Set problem: Set down the full listing exactly, character for character.

Data lines:
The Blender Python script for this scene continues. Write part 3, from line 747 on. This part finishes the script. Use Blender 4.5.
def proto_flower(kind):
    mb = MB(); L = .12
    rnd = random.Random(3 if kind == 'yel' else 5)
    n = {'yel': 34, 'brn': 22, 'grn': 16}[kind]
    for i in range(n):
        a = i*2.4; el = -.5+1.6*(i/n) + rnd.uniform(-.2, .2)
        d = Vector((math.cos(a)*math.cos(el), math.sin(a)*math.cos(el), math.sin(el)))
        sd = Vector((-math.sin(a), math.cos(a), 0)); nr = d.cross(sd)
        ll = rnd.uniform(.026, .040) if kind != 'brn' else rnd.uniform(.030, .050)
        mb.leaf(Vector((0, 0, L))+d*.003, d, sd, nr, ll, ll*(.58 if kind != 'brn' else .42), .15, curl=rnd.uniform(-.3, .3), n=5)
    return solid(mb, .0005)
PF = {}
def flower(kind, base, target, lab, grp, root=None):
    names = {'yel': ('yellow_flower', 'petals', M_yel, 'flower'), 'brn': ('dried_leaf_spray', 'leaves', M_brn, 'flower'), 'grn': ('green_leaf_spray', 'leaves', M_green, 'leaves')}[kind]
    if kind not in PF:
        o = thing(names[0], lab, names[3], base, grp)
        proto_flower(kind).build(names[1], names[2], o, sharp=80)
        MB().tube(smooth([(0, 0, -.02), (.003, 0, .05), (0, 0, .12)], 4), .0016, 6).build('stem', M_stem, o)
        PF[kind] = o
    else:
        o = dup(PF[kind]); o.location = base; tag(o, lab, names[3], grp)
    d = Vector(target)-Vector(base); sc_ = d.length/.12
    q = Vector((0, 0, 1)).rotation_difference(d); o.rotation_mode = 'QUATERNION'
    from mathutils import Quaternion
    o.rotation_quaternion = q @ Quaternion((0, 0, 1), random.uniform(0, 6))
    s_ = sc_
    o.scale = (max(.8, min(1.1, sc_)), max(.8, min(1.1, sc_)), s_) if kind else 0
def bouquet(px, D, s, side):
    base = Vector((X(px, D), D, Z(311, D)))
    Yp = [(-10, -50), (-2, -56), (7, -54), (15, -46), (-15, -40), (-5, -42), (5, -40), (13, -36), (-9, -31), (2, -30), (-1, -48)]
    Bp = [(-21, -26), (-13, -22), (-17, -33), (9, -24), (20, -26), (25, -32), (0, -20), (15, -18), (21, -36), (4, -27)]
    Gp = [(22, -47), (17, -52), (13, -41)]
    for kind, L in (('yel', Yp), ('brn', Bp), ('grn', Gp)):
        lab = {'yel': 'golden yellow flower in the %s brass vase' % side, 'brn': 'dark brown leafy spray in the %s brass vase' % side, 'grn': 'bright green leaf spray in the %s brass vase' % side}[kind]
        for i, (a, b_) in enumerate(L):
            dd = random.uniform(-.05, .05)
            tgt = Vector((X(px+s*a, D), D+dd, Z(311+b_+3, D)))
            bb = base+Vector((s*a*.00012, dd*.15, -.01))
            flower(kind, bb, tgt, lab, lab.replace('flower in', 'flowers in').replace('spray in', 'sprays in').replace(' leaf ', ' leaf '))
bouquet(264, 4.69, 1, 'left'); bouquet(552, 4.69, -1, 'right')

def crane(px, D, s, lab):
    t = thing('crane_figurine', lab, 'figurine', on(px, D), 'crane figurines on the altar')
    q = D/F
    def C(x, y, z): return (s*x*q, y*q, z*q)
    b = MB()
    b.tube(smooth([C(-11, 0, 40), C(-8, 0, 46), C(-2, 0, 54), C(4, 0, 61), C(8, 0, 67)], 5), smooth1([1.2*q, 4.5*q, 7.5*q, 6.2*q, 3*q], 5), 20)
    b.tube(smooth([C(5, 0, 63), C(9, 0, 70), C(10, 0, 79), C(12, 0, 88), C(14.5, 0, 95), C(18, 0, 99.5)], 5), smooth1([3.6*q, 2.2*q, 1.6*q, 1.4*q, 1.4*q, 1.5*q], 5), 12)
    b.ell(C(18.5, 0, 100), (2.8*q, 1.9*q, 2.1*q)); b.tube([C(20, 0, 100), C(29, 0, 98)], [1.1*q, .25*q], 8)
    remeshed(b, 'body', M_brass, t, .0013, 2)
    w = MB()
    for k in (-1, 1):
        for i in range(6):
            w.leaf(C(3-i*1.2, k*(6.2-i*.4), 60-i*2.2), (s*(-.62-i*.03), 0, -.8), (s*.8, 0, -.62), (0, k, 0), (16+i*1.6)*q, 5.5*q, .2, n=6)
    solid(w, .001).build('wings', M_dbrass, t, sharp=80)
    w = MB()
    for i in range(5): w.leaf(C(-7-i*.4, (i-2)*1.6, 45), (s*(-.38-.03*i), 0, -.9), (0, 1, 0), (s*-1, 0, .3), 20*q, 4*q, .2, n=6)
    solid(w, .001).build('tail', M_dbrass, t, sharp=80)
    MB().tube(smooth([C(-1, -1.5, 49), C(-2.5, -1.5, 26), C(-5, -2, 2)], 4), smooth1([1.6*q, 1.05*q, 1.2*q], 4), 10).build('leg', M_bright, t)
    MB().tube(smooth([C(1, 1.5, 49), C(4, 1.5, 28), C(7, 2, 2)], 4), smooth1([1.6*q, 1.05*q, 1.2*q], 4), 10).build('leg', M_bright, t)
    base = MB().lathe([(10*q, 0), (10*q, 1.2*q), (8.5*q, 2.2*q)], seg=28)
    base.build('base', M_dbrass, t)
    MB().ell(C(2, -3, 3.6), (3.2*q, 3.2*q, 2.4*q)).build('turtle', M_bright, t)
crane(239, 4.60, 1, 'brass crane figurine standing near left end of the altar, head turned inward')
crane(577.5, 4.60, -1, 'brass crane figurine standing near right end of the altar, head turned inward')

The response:
The Blender Python script for this scene continues. Write part 3, from line 747 on. This part finishes the script. Use Blender 4.5.
def proto_flower(kind):
    mb = MB(); L = .12
    rnd = random.Random(3 if kind == 'yel' else 5)
    n = {'yel': 34, 'brn': 22, 'grn': 16}[kind]
    for i in range(n):
        a = i*2.4; el = -.5+1.6*(i/n) + rnd.uniform(-.2, .2)
        d = Vector((math.cos(a)*math.cos(el), math.sin(a)*math.cos(el), math.sin(el)))
        sd = Vector((-math.sin(a), math.cos(a), 0)); nr = d.cross(sd)
        ll = rnd.uniform(.026, .040) if kind != 'brn' else rnd.uniform(.030, .050)
        mb.leaf(Vector((0, 0, L))+d*.003, d, sd, nr, ll, ll*(.58 if kind != 'brn' else .42), .15, curl=rnd.uniform(-.3, .3), n=5)
    return solid(mb, .0005)
PF = {}
def flower(kind, base, target, lab, grp, root=None):
    names = {'yel': ('yellow_flower', 'petals', M_yel, 'flower'), 'brn': ('dried_leaf_spray', 'leaves', M_brn, 'flower'), 'grn': ('green_leaf_spray', 'leaves', M_green, 'leaves')}[kind]
    if kind not in PF:
        o = thing(names[0], lab, names[3], base, grp)
        proto_flower(kind).build(names[1], names[2], o, sharp=80)
        MB().tube(smooth([(0, 0, -.02), (.003, 0, .05), (0, 0, .12)], 4), .0016, 6).build('stem', M_stem, o)
        PF[kind] = o
    else:
        o = dup(PF[kind]); o.location = base; tag(o, lab, names[3], grp)
    d = Vector(target)-Vector(base); sc_ = d.length/.12
    q = Vector((0, 0, 1)).rotation_difference(d); o.rotation_mode = 'QUATERNION'
    from mathutils import Quaternion
    o.rotation_quaternion = q @ Quaternion((0, 0, 1), random.uniform(0, 6))
    s_ = sc_
    o.scale = (max(.8, min(1.1, sc_)), max(.8, min(1.1, sc_)), s_) if kind else 0
def bouquet(px, D, s, side):
    base = Vector((X(px, D), D, Z(311, D)))
    Yp = [(-10, -50), (-2, -56), (7, -54), (15, -46), (-15, -40), (-5, -42), (5, -40), (13, -36), (-9, -31), (2, -30), (-1, -48)]
    Bp = [(-21, -26), (-13, -22), (-17, -33), (9, -24), (20, -26), (25, -32), (0, -20), (15, -18), (21, -36), (4, -27)]
    Gp = [(22, -47), (17, -52), (13, -41)]
    for kind, L in (('yel', Yp), ('brn', Bp), ('grn', Gp)):
        lab = {'yel': 'golden yellow flower in the %s brass vase' % side, 'brn': 'dark brown leafy spray in the %s brass vase' % side, 'grn': 'bright green leaf spray in the %s brass vase' % side}[kind]
        for i, (a, b_) in enumerate(L):
            dd = random.uniform(-.05, .05)
            tgt = Vector((X(px+s*a, D), D+dd, Z(311+b_+3, D)))
            bb = base+Vector((s*a*.00012, dd*.15, -.01))
            flower(kind, bb, tgt, lab, lab.replace('flower in', 'flowers in').replace('spray in', 'sprays in').replace(' leaf ', ' leaf '))
bouquet(264, 4.69, 1, 'left'); bouquet(552, 4.69, -1, 'right')

def crane(px, D, s, lab):
    t = thing('crane_figurine', lab, 'figurine', on(px, D), 'crane figurines on the altar')
    q = D/F
    def C(x, y, z): return (s*x*q, y*q, z*q)
    b = MB()
    b.tube(smooth([C(-11, 0, 40), C(-8, 0, 46), C(-2, 0, 54), C(4, 0, 61), C(8, 0, 67)], 5), smooth1([1.2*q, 4.5*q, 7.5*q, 6.2*q, 3*q], 5), 20)
    b.tube(smooth([C(5, 0, 63), C(9, 0, 70), C(10, 0, 79), C(12, 0, 88), C(14.5, 0, 95), C(18, 0, 99.5)], 5), smooth1([3.6*q, 2.2*q, 1.6*q, 1.4*q, 1.4*q, 1.5*q], 5), 12)
    b.ell(C(18.5, 0, 100), (2.8*q, 1.9*q, 2.1*q)); b.tube([C(20, 0, 100), C(29, 0, 98)], [1.1*q, .25*q], 8)
    remeshed(b, 'body', M_brass, t, .0013, 2)
    w = MB()
    for k in (-1, 1):
        for i in range(6):
            w.leaf(C(3-i*1.2, k*(6.2-i*.4), 60-i*2.2), (s*(-.62-i*.03), 0, -.8), (s*.8, 0, -.62), (0, k, 0), (16+i*1.6)*q, 5.5*q, .2, n=6)
    solid(w, .001).build('wings', M_dbrass, t, sharp=80)
    w = MB()
    for i in range(5): w.leaf(C(-7-i*.4, (i-2)*1.6, 45), (s*(-.38-.03*i), 0, -.9), (0, 1, 0), (s*-1, 0, .3), 20*q, 4*q, .2, n=6)
    solid(w, .001).build('tail', M_dbrass, t, sharp=80)
    MB().tube(smooth([C(-1, -1.5, 49), C(-2.5, -1.5, 26), C(-5, -2, 2)], 4), smooth1([1.6*q, 1.05*q, 1.2*q], 4), 10).build('leg', M_bright, t)
    MB().tube(smooth([C(1, 1.5, 49), C(4, 1.5, 28), C(7, 2, 2)], 4), smooth1([1.6*q, 1.05*q, 1.2*q], 4), 10).build('leg', M_bright, t)
    base = MB().lathe([(10*q, 0), (10*q, 1.2*q), (8.5*q, 2.2*q)], seg=28)
    base.build('base', M_dbrass, t)
    MB().ell(C(2, -3, 3.6), (3.2*q, 3.2*q, 2.4*q)).build('turtle', M_bright, t)
crane(239, 4.60, 1, 'brass crane figurine standing near left end of the altar, head turned inward')
crane(577.5, 4.60, -1, 'brass crane figurine standing near right end of the altar, head turned inward')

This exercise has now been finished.